Problem to solve: Please print exactly the lines below, from the start of the material up to and including the line with "rng = np.random.default_rng(7)", but none of the pictures.

Recorded information:
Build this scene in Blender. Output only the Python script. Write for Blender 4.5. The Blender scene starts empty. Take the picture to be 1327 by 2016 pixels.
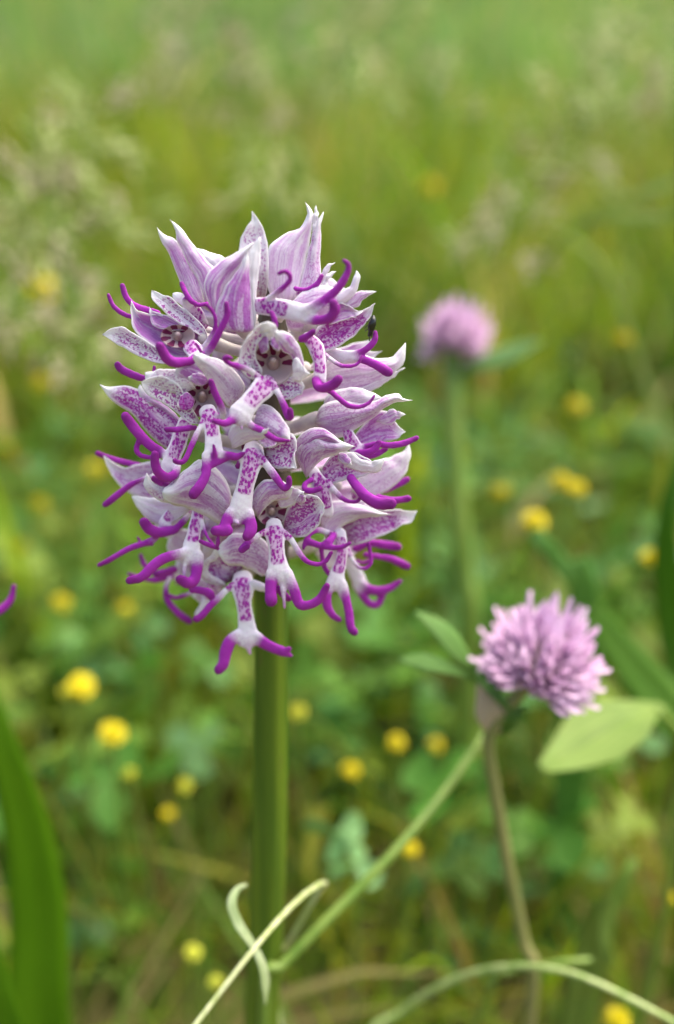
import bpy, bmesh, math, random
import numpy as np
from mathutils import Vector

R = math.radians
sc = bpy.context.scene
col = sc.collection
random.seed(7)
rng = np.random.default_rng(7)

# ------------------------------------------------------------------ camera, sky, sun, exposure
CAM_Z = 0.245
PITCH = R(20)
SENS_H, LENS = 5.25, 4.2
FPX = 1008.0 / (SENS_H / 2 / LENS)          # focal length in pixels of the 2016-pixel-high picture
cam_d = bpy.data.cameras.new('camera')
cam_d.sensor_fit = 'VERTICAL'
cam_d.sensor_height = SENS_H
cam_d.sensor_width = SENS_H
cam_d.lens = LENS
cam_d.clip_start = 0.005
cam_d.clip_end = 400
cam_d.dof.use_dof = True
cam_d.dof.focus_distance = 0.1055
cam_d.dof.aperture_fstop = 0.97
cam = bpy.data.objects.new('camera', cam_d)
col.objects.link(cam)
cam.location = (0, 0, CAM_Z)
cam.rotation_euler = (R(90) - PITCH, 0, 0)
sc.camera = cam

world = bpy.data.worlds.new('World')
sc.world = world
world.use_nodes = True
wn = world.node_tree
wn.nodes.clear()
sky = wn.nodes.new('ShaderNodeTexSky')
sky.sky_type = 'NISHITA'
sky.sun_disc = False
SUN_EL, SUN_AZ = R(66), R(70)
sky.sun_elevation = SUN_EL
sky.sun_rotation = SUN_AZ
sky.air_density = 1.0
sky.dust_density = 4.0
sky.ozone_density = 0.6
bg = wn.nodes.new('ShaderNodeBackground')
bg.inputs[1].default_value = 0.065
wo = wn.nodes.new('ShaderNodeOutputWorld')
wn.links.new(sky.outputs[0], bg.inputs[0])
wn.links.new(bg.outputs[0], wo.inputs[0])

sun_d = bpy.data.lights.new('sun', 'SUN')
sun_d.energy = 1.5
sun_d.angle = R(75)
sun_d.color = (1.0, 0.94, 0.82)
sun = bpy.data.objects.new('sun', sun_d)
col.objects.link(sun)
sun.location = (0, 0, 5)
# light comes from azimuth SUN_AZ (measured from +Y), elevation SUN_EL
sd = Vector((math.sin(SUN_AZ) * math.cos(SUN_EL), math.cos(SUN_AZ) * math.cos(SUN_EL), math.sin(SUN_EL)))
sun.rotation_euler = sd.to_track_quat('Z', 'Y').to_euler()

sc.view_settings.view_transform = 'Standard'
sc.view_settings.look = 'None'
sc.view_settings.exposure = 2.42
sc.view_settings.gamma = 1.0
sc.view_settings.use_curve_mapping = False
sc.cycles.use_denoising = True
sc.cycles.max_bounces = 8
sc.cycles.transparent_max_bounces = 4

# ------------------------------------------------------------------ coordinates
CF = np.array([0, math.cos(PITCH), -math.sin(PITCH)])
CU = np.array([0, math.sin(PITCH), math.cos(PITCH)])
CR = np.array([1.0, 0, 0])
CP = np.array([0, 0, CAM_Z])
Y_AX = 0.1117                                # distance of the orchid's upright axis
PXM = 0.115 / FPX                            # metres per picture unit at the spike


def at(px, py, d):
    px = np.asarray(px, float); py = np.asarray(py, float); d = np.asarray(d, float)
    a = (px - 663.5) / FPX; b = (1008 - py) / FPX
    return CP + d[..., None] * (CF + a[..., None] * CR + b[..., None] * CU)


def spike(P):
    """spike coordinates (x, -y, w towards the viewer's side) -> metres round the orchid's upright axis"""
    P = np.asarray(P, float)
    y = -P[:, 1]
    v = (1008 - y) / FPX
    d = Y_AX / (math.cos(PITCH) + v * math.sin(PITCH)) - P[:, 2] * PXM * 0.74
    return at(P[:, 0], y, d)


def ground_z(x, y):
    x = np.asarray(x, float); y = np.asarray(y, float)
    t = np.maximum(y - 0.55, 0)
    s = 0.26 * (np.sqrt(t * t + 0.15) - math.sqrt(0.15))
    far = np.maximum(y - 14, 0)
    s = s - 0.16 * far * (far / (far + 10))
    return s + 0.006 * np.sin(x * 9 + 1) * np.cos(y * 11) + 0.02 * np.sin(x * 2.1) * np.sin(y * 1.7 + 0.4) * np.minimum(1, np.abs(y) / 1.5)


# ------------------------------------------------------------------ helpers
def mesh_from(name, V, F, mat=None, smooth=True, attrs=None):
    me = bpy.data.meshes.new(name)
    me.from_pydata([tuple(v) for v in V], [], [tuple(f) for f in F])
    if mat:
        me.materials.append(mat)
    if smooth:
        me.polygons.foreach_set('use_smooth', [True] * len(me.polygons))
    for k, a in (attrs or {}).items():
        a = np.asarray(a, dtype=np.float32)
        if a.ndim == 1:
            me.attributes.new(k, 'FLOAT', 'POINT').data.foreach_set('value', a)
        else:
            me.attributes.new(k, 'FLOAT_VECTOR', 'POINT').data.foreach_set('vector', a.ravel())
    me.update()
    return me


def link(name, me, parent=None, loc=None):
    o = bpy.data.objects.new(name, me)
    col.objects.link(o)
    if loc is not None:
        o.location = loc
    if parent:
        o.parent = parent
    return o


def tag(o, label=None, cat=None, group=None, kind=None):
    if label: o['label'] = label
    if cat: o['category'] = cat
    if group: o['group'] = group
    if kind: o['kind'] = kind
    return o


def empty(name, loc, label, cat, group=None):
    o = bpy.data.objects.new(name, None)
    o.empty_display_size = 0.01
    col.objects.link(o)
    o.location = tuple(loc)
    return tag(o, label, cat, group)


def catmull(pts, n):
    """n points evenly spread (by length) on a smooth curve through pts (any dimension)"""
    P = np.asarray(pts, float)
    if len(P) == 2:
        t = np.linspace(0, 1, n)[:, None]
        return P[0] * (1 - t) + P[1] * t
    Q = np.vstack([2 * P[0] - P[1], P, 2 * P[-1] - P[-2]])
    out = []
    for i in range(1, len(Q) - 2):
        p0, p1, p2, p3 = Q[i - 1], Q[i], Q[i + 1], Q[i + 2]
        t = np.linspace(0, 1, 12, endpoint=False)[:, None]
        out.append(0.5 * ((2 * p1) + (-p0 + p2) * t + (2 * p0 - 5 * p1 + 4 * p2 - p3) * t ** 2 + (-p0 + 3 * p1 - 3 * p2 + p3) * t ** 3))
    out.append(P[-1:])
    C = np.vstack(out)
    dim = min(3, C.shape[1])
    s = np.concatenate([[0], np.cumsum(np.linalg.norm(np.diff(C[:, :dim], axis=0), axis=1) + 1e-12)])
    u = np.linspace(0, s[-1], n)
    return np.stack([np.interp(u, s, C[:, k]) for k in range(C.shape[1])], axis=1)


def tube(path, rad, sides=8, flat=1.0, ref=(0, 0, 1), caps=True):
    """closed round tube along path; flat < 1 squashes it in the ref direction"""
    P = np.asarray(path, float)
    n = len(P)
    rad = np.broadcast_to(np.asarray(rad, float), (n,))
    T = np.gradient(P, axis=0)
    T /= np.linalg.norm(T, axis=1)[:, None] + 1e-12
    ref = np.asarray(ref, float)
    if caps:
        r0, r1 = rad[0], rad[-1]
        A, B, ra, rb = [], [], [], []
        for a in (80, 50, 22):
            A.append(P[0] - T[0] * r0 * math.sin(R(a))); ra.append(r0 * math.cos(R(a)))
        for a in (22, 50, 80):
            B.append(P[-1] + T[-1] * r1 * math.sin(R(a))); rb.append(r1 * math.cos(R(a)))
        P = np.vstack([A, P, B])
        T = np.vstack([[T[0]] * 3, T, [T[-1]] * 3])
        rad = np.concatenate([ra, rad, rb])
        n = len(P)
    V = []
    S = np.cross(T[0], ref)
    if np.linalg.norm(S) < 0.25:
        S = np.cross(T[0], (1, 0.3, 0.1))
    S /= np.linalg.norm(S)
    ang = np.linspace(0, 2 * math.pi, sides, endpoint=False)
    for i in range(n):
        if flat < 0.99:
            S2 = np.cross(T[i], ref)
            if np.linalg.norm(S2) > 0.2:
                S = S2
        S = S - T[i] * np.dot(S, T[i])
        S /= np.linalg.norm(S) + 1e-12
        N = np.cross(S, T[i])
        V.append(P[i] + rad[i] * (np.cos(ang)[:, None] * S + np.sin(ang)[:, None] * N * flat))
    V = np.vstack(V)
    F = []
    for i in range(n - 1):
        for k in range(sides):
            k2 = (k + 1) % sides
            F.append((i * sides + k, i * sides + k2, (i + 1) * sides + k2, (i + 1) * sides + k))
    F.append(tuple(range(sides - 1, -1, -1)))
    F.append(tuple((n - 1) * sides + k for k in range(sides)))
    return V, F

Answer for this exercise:
Build this scene in Blender. Output only the Python script. Write for Blender 4.5. The Blender scene starts empty. Take the picture to be 1327 by 2016 pixels.
import bpy, bmesh, math, random
import numpy as np
from mathutils import Vector

R = math.radians
sc = bpy.context.scene
col = sc.collection
random.seed(7)
rng = np.random.default_rng(7)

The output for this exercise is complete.